Também tem o componente de rivalidade. A Huawei marcou pontos importantes ao lançar o Mate XT antes de todo mundo e pôde dizer por um tempo que foi a primeira a levar um telefone tri dobrável às lojas. Para uma gigante como a Samsung, que domina a fabricação de painéis OLED para o mercado inteiro, não fazia sentido ficar de fora dessa conversa. O Galaxy Z TriFold é, em parte, uma resposta: olha, nós também fazemos, e em escala global. A partir daí, o efeito dominó entra em cena. Marcas como Tecno e Honor já mostraram seus próprios conceitos de aparelhos com duas dobradiças, e é questão de tempo até que versões comerciais comecem a surgir. A maioria provavelmente vai vender pouco, mas, em termos de imagem, importa poder dizer que se está jogando nesse campo.
Isso não significa, porém, que os tri dobráveis sejam o destino natural da indústria. Os dobráveis com apenas uma dobra ainda estão em processo de convencimento do público. Embora hoje sejam bem mais robustos do que as primeiras gerações, ainda há dúvidas sobre durabilidade a longo prazo, resistência à água e poeira, marcas visíveis na região da dobra e, claro, valores bem acima dos celulares convencionais. Quando você adiciona outra dobradiça, duplica a quantidade de pontos sensíveis, complica o caminho de cabos e baterias, e precisa lidar com novos desafios de engenharia térmica. Em outras palavras, pega todos os problemas dos dobráveis atuais e aumenta o nível de dificuldade.

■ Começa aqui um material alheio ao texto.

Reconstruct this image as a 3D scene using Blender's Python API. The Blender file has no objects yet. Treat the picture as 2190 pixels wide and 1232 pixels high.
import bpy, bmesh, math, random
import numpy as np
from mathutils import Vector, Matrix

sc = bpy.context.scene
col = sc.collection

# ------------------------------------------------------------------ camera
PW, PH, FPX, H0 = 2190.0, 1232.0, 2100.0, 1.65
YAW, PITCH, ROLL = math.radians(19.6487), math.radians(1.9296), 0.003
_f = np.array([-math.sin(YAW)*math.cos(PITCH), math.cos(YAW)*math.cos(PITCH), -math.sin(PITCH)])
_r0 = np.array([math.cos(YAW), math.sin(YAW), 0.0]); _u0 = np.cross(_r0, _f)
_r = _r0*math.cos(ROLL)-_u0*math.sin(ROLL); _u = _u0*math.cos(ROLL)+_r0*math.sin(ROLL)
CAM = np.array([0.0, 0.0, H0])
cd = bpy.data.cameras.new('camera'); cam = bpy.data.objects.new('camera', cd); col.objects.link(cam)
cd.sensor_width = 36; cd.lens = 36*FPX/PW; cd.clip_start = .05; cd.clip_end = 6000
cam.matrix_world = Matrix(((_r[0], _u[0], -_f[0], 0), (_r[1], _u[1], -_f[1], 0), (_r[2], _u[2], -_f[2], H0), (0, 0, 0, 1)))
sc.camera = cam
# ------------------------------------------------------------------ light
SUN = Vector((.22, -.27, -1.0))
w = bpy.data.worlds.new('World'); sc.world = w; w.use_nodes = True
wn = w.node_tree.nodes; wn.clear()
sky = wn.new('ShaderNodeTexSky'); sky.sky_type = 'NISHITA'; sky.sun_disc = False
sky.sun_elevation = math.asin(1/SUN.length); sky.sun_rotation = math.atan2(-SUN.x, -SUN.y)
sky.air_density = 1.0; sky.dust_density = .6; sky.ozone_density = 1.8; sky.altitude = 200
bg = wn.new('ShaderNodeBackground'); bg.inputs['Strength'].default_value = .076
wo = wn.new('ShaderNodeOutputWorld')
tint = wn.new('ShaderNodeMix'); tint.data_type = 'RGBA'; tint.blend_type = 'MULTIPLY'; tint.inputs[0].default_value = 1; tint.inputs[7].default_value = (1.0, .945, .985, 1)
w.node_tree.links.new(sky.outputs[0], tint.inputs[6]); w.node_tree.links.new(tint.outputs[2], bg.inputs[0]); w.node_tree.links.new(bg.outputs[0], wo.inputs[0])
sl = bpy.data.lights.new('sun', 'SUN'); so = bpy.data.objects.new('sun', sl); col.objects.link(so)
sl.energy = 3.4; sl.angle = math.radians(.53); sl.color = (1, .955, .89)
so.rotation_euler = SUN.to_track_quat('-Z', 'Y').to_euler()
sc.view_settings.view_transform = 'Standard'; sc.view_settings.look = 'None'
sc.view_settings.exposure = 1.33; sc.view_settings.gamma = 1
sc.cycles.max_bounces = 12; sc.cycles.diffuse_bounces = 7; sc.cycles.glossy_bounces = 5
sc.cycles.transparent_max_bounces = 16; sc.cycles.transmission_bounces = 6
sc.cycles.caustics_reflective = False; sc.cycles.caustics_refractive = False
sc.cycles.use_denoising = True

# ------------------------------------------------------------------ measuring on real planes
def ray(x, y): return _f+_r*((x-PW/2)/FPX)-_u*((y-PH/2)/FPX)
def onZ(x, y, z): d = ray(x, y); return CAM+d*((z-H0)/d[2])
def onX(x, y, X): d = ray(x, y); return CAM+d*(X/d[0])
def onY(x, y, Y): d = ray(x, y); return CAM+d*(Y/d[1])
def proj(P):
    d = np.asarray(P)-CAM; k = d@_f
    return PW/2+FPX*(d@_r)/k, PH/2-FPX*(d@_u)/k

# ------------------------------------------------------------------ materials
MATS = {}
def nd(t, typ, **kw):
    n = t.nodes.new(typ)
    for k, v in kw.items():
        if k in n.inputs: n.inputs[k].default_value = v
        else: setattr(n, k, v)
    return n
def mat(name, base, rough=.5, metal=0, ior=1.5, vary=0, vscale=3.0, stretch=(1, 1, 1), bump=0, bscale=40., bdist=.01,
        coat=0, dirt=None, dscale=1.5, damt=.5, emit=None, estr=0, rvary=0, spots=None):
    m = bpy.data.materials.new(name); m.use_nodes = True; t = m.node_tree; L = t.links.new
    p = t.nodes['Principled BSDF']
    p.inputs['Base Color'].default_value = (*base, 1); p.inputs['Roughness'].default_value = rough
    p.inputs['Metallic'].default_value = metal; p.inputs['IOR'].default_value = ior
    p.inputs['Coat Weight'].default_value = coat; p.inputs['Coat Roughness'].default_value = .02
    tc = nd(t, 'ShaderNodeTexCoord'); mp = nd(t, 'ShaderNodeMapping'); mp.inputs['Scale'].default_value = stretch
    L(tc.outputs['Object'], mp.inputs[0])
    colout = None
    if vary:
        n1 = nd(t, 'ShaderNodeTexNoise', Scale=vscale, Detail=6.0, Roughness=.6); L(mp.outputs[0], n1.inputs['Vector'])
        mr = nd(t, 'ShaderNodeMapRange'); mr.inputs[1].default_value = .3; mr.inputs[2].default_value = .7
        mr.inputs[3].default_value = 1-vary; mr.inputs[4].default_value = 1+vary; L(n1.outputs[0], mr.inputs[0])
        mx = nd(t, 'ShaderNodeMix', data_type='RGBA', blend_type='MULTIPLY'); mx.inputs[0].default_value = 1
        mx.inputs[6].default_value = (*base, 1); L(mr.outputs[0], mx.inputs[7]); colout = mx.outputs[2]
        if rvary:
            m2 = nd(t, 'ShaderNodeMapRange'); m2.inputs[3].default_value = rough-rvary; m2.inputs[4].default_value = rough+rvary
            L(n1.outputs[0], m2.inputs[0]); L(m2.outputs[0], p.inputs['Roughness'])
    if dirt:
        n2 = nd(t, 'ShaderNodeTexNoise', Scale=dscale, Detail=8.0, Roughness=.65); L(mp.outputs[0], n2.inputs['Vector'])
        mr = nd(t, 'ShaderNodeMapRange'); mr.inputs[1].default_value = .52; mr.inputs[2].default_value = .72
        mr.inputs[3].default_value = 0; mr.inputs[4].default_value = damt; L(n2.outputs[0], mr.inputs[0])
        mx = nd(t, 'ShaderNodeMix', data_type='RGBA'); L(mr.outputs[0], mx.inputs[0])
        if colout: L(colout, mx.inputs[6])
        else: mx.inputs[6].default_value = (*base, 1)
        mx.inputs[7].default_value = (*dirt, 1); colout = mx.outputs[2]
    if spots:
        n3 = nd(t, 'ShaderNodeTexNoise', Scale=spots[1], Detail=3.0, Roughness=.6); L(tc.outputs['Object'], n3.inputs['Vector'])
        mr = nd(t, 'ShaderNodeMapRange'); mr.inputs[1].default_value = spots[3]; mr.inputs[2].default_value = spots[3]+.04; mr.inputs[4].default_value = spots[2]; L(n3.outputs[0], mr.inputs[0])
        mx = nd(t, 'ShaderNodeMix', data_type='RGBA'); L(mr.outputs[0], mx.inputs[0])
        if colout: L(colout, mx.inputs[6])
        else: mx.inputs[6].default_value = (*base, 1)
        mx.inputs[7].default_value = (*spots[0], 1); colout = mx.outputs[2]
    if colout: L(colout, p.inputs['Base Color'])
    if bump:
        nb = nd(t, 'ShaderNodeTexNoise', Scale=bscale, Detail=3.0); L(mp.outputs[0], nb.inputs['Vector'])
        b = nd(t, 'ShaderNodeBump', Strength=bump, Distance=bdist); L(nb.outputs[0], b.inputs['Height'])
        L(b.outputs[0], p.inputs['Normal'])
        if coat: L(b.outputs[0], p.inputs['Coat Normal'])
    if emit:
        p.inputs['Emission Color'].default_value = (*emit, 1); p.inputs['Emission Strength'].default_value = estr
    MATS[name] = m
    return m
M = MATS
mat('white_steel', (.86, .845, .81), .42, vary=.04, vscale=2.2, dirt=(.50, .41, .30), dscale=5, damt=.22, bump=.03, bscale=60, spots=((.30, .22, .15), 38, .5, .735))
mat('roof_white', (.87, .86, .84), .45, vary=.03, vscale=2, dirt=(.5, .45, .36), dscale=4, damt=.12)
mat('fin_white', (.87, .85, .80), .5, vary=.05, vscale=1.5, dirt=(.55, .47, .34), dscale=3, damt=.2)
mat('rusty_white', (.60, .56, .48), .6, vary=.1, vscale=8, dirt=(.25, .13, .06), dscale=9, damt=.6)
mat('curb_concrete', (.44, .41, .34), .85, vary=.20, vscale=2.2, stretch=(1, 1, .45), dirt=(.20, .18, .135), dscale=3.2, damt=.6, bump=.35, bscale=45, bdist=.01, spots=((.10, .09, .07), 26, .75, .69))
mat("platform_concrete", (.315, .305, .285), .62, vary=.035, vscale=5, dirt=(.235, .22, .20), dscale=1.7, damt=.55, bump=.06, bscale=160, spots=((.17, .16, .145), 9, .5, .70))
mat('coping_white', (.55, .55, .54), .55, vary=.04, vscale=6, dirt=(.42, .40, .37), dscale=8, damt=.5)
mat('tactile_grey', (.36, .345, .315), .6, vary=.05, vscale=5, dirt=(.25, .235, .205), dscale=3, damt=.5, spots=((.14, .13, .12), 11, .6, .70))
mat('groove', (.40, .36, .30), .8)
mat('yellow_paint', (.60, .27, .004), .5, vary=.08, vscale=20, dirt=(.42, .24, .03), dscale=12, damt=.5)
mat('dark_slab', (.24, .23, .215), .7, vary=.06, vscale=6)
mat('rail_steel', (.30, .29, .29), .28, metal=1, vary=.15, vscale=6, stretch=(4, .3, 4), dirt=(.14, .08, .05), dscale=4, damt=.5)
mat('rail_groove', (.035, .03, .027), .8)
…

Para o usuário comum, que quer um aparelho confiável por três ou quatro anos, que aguente quedas ocasionais e não exija cuidados especiais, isso soa mais como dor de cabeça do que como evolução. A sensação é de que os tri dobráveis resolvem uma necessidade que pouca gente tem, enquanto adicionam preocupações concretas, como o medo de quebrar um mecanismo caro ou de ficar sem aparelho por semanas se algo der errado. É o tipo de produto que faz brilhar os olhos de entusiastas, mas que deixa o consumidor médio coçando a cabeça e comparando preços com um modelo tradicional bem mais simples.
Mesmo assim, há um papel muito claro para aparelhos como o Galaxy Z TriFold: eles funcionam como laboratório vivo. Tudo o que a Samsung aprender ao projetar uma dobradiça que aguente centenas de milhares de ciclos em três segmentos poderá ser aplicado depois em mecanismos menores e mais discretos. Melhorias em revestimentos anti reflexo, redução de vincos perceptíveis, novos materiais para proteger o painel flexível, otimizações de consumo de energia em telas enormes, tudo isso inevitavelmente vaza para linhas mais populares. Hoje, o TriFold é um brinquedo caro para poucos. Amanhã, frutos dele podem estar presentes em um smartphone intermediário que você compra em uma operadora com desconto.
Há ainda o lado emocional, que muitas vezes é subestimado. Produtos como o TriFold fazem a tecnologia voltar a parecer mágica. É aquela sensação de pegar algo na mão e pensar isso aqui não existia cinco anos atrás. Eles viram assunto em mesa de bar, em vídeo de unboxing, em thread de rede social. Viram o supercarro do mundo móvel: poucos dirigem, muitos comentam, e a existência deles ajuda a posicionar o restante da linha. Talvez você nunca tenha um tri dobrável, mas saber que a marca que você escolhe para o seu modelo mais simples é a mesma que faz esse tipo de loucura tecnológica também pesa na decisão de compra.
No fim das contas, o Galaxy Z TriFold é menos sobre ser o próximo celular de todo mundo e mais sobre mostrar de onde pode vir o próximo grande salto. O futuro provavelmente vai ser moldado por avanços bem mais discretos: baterias mais leves e seguras, inteligência artificial que organiza sua vida sem que você perceba, dispositivos cada vez mais integrados ao ambiente e menos dependentes de telas gigantes. Ainda assim, são as experiências ousadas como essa que abrem caminho, testam reações, apontam o que faz sentido e o que deve ficar no museu das curiosidades tecnológicas.
Talvez os tri dobráveis nunca passem de produtos de vitrine, com vendas modestas e muito barulho em anúncio. Mas isso não diminui sua importância. O Galaxy Z TriFold lembra a todos nós que inovação de verdade nem sempre é sinônimo de praticidade imediata. Às vezes, é apenas prova de conceito tornada produto: uma maneira de dizer estamos aqui, ainda empurrando os limites do que um celular pode ser. E, só por isso, mesmo quem nunca vai comprar um tem motivo para achar que ele merece existir.